--- start of DATA FOR THE TASK ---

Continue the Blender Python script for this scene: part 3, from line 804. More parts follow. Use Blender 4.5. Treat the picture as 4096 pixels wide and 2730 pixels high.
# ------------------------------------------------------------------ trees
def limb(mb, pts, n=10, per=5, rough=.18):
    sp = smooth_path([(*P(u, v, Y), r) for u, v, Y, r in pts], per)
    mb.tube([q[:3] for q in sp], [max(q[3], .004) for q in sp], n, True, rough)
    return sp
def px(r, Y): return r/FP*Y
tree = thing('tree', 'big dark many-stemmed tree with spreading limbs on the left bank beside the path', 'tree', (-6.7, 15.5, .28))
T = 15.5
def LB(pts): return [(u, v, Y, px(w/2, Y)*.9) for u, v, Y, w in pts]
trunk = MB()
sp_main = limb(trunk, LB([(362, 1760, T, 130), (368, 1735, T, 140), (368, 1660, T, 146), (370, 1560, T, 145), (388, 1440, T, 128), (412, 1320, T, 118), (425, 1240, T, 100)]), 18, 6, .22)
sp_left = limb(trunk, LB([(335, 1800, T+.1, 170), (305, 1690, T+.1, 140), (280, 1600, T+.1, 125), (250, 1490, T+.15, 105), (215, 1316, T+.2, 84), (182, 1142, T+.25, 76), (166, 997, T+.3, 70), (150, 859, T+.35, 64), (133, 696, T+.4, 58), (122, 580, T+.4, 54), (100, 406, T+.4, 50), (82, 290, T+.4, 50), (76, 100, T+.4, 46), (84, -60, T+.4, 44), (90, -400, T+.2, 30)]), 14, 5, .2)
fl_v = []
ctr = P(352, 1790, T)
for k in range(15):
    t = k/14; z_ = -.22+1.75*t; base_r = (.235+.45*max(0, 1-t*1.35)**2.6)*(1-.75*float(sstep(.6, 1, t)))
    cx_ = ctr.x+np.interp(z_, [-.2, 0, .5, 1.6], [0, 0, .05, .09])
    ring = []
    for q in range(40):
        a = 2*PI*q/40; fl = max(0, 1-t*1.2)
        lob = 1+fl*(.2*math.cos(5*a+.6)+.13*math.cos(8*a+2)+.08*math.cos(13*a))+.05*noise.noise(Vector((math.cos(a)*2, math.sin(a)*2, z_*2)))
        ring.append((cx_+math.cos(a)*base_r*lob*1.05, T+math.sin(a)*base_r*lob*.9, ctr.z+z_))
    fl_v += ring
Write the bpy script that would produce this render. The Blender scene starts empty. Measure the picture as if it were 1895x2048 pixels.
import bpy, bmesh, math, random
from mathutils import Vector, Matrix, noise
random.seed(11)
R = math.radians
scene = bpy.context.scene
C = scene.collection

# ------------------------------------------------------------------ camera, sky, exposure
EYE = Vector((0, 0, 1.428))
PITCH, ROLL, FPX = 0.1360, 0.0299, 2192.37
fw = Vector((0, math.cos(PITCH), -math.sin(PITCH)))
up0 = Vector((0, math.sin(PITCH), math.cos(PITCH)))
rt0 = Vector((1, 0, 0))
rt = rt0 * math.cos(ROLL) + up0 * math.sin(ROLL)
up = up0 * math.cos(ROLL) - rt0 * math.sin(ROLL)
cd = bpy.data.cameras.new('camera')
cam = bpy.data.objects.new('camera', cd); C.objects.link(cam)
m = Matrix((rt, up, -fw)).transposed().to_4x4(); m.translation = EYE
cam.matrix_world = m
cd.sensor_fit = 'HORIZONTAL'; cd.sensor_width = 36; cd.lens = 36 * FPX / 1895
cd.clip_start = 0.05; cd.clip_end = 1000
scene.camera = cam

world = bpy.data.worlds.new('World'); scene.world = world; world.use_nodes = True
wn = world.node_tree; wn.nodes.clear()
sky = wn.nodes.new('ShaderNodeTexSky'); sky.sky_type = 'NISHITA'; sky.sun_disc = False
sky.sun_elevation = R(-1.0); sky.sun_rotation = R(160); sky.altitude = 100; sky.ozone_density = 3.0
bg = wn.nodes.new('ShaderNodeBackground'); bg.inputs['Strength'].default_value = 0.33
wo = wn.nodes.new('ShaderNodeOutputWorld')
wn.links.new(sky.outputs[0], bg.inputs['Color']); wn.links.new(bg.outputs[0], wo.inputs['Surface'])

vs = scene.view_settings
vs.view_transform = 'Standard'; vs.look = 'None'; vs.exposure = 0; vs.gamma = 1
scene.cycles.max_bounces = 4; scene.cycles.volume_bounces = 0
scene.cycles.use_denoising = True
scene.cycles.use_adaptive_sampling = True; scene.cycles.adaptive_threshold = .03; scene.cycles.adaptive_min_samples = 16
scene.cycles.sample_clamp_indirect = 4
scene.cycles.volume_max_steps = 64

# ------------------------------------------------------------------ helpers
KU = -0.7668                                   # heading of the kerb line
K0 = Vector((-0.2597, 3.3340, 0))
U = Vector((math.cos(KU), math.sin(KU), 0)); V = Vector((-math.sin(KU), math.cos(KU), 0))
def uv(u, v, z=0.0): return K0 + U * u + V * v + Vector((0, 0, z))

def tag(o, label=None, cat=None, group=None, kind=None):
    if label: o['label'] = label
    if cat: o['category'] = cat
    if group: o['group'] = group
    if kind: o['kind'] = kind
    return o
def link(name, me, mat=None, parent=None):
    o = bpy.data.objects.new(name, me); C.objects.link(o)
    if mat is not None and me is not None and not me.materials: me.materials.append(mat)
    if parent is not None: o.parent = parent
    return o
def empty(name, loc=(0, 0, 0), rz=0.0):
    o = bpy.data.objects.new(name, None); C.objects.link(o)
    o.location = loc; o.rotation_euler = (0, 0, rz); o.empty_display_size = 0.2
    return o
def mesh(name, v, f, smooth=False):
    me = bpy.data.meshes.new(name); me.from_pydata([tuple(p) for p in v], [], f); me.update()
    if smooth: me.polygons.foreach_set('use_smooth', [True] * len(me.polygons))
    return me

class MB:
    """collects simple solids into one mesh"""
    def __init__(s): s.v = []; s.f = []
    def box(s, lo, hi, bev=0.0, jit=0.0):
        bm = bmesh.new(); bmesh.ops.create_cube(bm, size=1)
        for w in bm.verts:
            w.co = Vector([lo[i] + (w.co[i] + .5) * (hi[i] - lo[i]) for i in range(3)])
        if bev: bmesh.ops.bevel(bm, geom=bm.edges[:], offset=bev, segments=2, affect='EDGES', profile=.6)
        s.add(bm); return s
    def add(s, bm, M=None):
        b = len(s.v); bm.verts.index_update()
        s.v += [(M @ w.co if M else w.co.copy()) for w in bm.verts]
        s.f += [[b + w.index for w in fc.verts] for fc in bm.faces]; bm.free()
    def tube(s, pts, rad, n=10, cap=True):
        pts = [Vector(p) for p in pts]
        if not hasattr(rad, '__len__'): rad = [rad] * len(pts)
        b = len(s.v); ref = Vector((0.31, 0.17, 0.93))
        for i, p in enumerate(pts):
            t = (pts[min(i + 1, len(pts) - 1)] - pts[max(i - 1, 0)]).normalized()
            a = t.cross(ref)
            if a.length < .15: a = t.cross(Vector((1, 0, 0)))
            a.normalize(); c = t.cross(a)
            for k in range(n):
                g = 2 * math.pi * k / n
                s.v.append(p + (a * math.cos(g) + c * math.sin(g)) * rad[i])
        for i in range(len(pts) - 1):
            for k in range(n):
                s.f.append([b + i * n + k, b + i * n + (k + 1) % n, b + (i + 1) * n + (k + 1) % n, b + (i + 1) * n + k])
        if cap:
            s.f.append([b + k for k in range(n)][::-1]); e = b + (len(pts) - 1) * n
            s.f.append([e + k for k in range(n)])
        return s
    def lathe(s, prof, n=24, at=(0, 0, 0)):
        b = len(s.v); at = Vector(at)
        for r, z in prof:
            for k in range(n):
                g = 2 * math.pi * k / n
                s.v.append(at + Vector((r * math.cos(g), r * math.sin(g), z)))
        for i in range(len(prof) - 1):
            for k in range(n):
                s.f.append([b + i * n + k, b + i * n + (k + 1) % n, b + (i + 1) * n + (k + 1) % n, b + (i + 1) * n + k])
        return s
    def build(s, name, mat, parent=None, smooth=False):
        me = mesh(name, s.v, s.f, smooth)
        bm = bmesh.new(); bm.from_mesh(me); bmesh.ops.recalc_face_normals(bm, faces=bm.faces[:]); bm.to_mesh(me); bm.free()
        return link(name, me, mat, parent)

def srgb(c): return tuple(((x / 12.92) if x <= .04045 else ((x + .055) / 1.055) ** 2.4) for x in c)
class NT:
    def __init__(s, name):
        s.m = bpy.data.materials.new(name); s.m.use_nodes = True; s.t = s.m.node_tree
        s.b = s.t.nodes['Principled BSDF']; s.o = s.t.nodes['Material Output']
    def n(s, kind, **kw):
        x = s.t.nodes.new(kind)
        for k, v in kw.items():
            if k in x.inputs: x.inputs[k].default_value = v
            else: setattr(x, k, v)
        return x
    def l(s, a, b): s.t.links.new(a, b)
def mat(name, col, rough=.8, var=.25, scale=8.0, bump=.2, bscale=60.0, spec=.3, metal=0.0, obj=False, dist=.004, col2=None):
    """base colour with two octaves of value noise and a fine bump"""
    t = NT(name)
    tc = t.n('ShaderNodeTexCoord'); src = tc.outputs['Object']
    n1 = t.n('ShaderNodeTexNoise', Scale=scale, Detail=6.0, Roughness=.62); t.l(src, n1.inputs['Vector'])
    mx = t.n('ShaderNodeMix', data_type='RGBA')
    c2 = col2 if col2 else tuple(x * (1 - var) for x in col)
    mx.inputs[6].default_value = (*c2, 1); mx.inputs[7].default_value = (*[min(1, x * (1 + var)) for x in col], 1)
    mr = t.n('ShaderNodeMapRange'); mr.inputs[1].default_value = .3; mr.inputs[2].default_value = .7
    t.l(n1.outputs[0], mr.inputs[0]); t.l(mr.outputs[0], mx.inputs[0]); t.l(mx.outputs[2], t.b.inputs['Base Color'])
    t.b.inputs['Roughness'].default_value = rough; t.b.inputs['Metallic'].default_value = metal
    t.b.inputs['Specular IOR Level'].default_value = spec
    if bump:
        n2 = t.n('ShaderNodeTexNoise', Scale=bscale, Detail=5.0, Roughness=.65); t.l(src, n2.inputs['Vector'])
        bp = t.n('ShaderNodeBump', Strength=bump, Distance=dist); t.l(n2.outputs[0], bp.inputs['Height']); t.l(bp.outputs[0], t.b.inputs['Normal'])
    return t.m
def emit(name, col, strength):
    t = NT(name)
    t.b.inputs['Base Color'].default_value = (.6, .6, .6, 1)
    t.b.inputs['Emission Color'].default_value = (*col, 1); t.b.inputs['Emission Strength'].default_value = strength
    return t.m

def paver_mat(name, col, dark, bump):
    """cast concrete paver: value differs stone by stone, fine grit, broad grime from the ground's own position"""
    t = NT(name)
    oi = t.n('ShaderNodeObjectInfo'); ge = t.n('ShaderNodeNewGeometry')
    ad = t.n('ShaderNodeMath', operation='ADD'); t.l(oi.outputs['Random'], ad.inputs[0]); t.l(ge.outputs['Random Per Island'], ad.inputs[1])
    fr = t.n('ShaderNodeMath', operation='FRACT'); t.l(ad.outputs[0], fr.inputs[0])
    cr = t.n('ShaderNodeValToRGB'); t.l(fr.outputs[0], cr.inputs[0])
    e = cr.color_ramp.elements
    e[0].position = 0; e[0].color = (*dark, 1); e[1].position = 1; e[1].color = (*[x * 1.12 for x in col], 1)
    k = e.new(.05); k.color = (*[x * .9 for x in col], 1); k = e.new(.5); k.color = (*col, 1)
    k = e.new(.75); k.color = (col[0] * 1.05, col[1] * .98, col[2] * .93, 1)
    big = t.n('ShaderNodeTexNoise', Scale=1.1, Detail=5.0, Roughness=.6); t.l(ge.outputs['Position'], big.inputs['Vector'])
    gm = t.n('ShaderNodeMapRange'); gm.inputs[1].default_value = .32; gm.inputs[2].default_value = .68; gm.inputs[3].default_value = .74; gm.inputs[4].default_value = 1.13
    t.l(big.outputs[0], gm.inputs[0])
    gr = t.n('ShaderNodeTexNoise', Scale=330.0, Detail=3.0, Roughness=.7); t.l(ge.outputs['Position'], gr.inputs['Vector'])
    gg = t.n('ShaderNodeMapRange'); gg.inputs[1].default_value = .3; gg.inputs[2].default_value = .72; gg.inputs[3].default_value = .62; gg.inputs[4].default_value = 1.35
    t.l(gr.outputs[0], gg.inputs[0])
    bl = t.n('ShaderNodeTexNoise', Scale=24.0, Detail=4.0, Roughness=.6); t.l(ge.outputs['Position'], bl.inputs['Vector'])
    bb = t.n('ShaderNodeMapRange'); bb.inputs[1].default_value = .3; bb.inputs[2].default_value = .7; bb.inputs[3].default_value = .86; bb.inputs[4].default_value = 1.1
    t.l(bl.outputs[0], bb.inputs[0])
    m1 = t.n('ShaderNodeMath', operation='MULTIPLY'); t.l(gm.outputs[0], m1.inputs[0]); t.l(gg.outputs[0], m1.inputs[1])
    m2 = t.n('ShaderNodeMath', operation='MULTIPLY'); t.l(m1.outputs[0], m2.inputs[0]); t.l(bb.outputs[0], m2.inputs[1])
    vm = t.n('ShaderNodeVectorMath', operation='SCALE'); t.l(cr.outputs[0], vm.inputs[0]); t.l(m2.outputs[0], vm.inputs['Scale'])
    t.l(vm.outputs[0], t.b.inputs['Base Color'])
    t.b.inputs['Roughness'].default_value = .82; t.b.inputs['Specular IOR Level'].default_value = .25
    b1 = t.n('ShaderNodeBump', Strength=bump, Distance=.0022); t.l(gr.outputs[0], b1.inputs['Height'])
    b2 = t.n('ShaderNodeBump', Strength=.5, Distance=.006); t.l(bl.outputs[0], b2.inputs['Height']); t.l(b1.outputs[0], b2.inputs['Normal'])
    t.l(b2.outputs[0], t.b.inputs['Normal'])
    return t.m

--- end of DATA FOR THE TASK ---

# [TASK TO CARRY OUT]
From the line with "Write the bpy" through the line with "scene.cycles.volume_max_steps = 64", repeat every line exactly, both ends included, and nothing outside that range.

# [SOLUTION TO THIS EXERCISE]
Write the bpy script that would produce this render. The Blender scene starts empty. Measure the picture as if it were 1895x2048 pixels.
import bpy, bmesh, math, random
from mathutils import Vector, Matrix, noise
random.seed(11)
R = math.radians
scene = bpy.context.scene
C = scene.collection

# ------------------------------------------------------------------ camera, sky, exposure
EYE = Vector((0, 0, 1.428))
PITCH, ROLL, FPX = 0.1360, 0.0299, 2192.37
fw = Vector((0, math.cos(PITCH), -math.sin(PITCH)))
up0 = Vector((0, math.sin(PITCH), math.cos(PITCH)))
rt0 = Vector((1, 0, 0))
rt = rt0 * math.cos(ROLL) + up0 * math.sin(ROLL)
up = up0 * math.cos(ROLL) - rt0 * math.sin(ROLL)
cd = bpy.data.cameras.new('camera')
cam = bpy.data.objects.new('camera', cd); C.objects.link(cam)
m = Matrix((rt, up, -fw)).transposed().to_4x4(); m.translation = EYE
cam.matrix_world = m
cd.sensor_fit = 'HORIZONTAL'; cd.sensor_width = 36; cd.lens = 36 * FPX / 1895
cd.clip_start = 0.05; cd.clip_end = 1000
scene.camera = cam

world = bpy.data.worlds.new('World'); scene.world = world; world.use_nodes = True
wn = world.node_tree; wn.nodes.clear()
sky = wn.nodes.new('ShaderNodeTexSky'); sky.sky_type = 'NISHITA'; sky.sun_disc = False
sky.sun_elevation = R(-1.0); sky.sun_rotation = R(160); sky.altitude = 100; sky.ozone_density = 3.0
bg = wn.nodes.new('ShaderNodeBackground'); bg.inputs['Strength'].default_value = 0.33
wo = wn.nodes.new('ShaderNodeOutputWorld')
wn.links.new(sky.outputs[0], bg.inputs['Color']); wn.links.new(bg.outputs[0], wo.inputs['Surface'])

vs = scene.view_settings
vs.view_transform = 'Standard'; vs.look = 'None'; vs.exposure = 0; vs.gamma = 1
scene.cycles.max_bounces = 4; scene.cycles.volume_bounces = 0
scene.cycles.use_denoising = True
scene.cycles.use_adaptive_sampling = True; scene.cycles.adaptive_threshold = .03; scene.cycles.adaptive_min_samples = 16
scene.cycles.sample_clamp_indirect = 4
scene.cycles.volume_max_steps = 64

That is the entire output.